--- Information provided ---
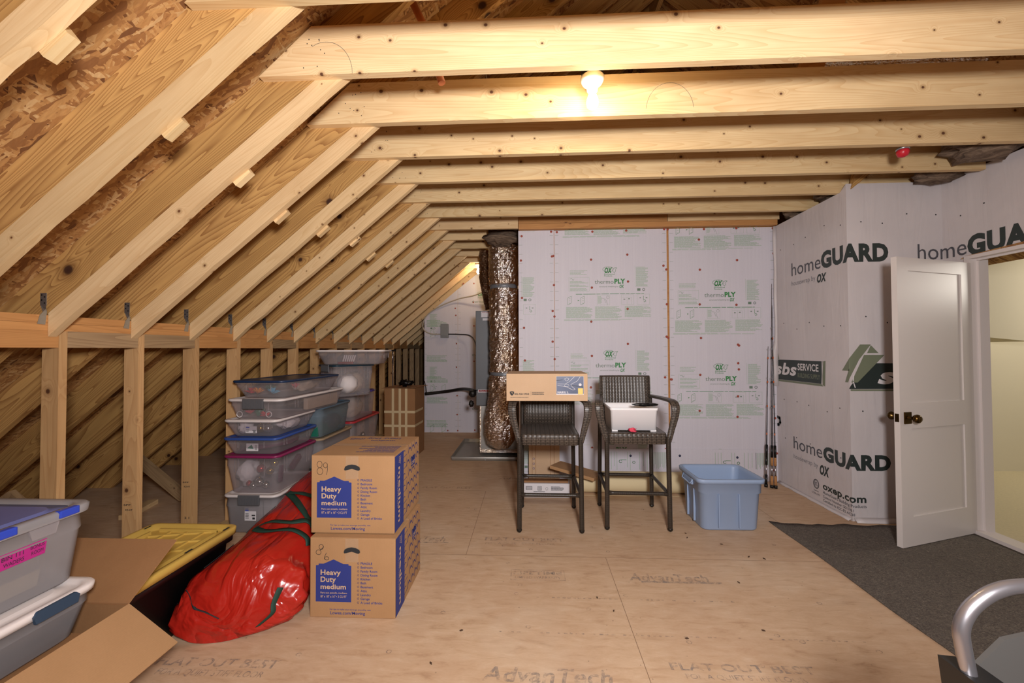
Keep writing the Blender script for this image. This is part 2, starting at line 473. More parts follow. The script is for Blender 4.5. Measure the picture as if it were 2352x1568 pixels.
def frames(pts, refv=None):
    P = [Vector(p) for p in pts]; out = []
    for i, p in enumerate(P):
        t = (P[min(i+1, len(P)-1)] - P[max(i-1, 0)]).normalized()
        r = Vector(refv) if refv else (Vector((0, 0, 1)) if abs(t.z) < .9 else Vector((1, 0, 0)))
        a = r.cross(t)
        if a.length < 1e-4: a = Vector((1, 0, 0)).cross(t)
        a.normalize(); b = t.cross(a).normalized()
        if refv is None and out:
            # keep frames from flipping
            pa = out[-1][1]; a2 = pa - t*pa.dot(t)
            if a2.length > 1e-4: a = a2.normalized(); b = t.cross(a).normalized()
        out.append((p, a, b, t))
    return out

def sweep(bm, pts, ra, rb=None, n=10, refv=None, cap=True, uv=False, rf=None):
    rb = ra if rb is None else rb; secs = []
    fr = frames(pts, refv); m_ = len(fr)
    for k, (p, a, b, t) in enumerate(fr):
        s = rf(k/(m_-1)) if rf else 1.0
        secs.append([p + a*ra*s*cos(2*pi*i/n) + b*rb*s*sin(2*pi*i/n) for i in range(n)])
    return loft(bm, secs, cap, cap, True, 1 if uv else None)

def smooth_path(pts, n=6):
    """Catmull-Rom"""
    P = [Vector(p) for p in pts]; out = []
    for i in range(len(P)-1):
        p0 = P[max(i-1, 0)]; p1 = P[i]; p2 = P[i+1]; p3 = P[min(i+2, len(P)-1)]
        for k in range(n):
            t = k/n
            out.append(.5*((2*p1) + (p2-p0)*t + (2*p0-5*p1+4*p2-p3)*t*t + (3*p1-p0-3*p2+p3)*t**3))
    out.append(P[-1]); return out

def lathe(bm, prof, n=20, c=(0, 0, 0), axis='Z'):
    secs = []
    for r, z in prof:
        s = []
        for i in range(n):
            a = 2*pi*i/n; r_ = max(r, 1e-4)
            q = (r_*cos(a), r_*sin(a), z)
            if axis == 'X': q = (z, q[0], q[1])
            if axis == 'Y': q = (q[1], z, q[0])
            s.append((c[0]+q[0], c[1]+q[1], c[2]+q[2]))
        secs.append(s)
    fs = loft(bm, secs)
    bmesh.ops.recalc_face_normals(bm, faces=fs)

def obj(name, bm, mat, parent=None, loc=None, rot=None, smooth=None):
    me = bpy.data.meshes.new(name); bm.normal_update(); bm.to_mesh(me); bm.free()
    me.materials.append(M[mat] if isinstance(mat, str) else mat)
    if smooth is not None:
        for p in me.polygons: p.use_smooth = smooth
    o = bpy.data.objects.new(name, me); COL.objects.link(o)
    if parent: o.parent = parent
    if loc: o.location = loc
    if rot: o.rotation_euler = rot
    return o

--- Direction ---
Extract every line of the data exactly; pictures stay out.

--- Response ---
Keep writing the Blender script for this image. This is part 2, starting at line 473. More parts follow. The script is for Blender 4.5. Measure the picture as if it were 2352x1568 pixels.
def frames(pts, refv=None):
    P = [Vector(p) for p in pts]; out = []
    for i, p in enumerate(P):
        t = (P[min(i+1, len(P)-1)] - P[max(i-1, 0)]).normalized()
        r = Vector(refv) if refv else (Vector((0, 0, 1)) if abs(t.z) < .9 else Vector((1, 0, 0)))
        a = r.cross(t)
        if a.length < 1e-4: a = Vector((1, 0, 0)).cross(t)
        a.normalize(); b = t.cross(a).normalized()
        if refv is None and out:
            # keep frames from flipping
            pa = out[-1][1]; a2 = pa - t*pa.dot(t)
            if a2.length > 1e-4: a = a2.normalized(); b = t.cross(a).normalized()
        out.append((p, a, b, t))
    return out

def sweep(bm, pts, ra, rb=None, n=10, refv=None, cap=True, uv=False, rf=None):
    rb = ra if rb is None else rb; secs = []
    fr = frames(pts, refv); m_ = len(fr)
    for k, (p, a, b, t) in enumerate(fr):
        s = rf(k/(m_-1)) if rf else 1.0
        secs.append([p + a*ra*s*cos(2*pi*i/n) + b*rb*s*sin(2*pi*i/n) for i in range(n)])
    return loft(bm, secs, cap, cap, True, 1 if uv else None)

def smooth_path(pts, n=6):
    """Catmull-Rom"""
    P = [Vector(p) for p in pts]; out = []
    for i in range(len(P)-1):
        p0 = P[max(i-1, 0)]; p1 = P[i]; p2 = P[i+1]; p3 = P[min(i+2, len(P)-1)]
        for k in range(n):
            t = k/n
            out.append(.5*((2*p1) + (p2-p0)*t + (2*p0-5*p1+4*p2-p3)*t*t + (3*p1-p0-3*p2+p3)*t**3))
    out.append(P[-1]); return out

def lathe(bm, prof, n=20, c=(0, 0, 0), axis='Z'):
    secs = []
    for r, z in prof:
        s = []
        for i in range(n):
            a = 2*pi*i/n; r_ = max(r, 1e-4)
            q = (r_*cos(a), r_*sin(a), z)
            if axis == 'X': q = (z, q[0], q[1])
            if axis == 'Y': q = (q[1], z, q[0])
            s.append((c[0]+q[0], c[1]+q[1], c[2]+q[2]))
        secs.append(s)
    fs = loft(bm, secs)
    bmesh.ops.recalc_face_normals(bm, faces=fs)

def obj(name, bm, mat, parent=None, loc=None, rot=None, smooth=None):
    me = bpy.data.meshes.new(name); bm.normal_update(); bm.to_mesh(me); bm.free()
    me.materials.append(M[mat] if isinstance(mat, str) else mat)
    if smooth is not None:
        for p in me.polygons: p.use_smooth = smooth
    o = bpy.data.objects.new(name, me); COL.objects.link(o)
    if parent: o.parent = parent
    if loc: o.location = loc
    if rot: o.rotation_euler = rot
    return o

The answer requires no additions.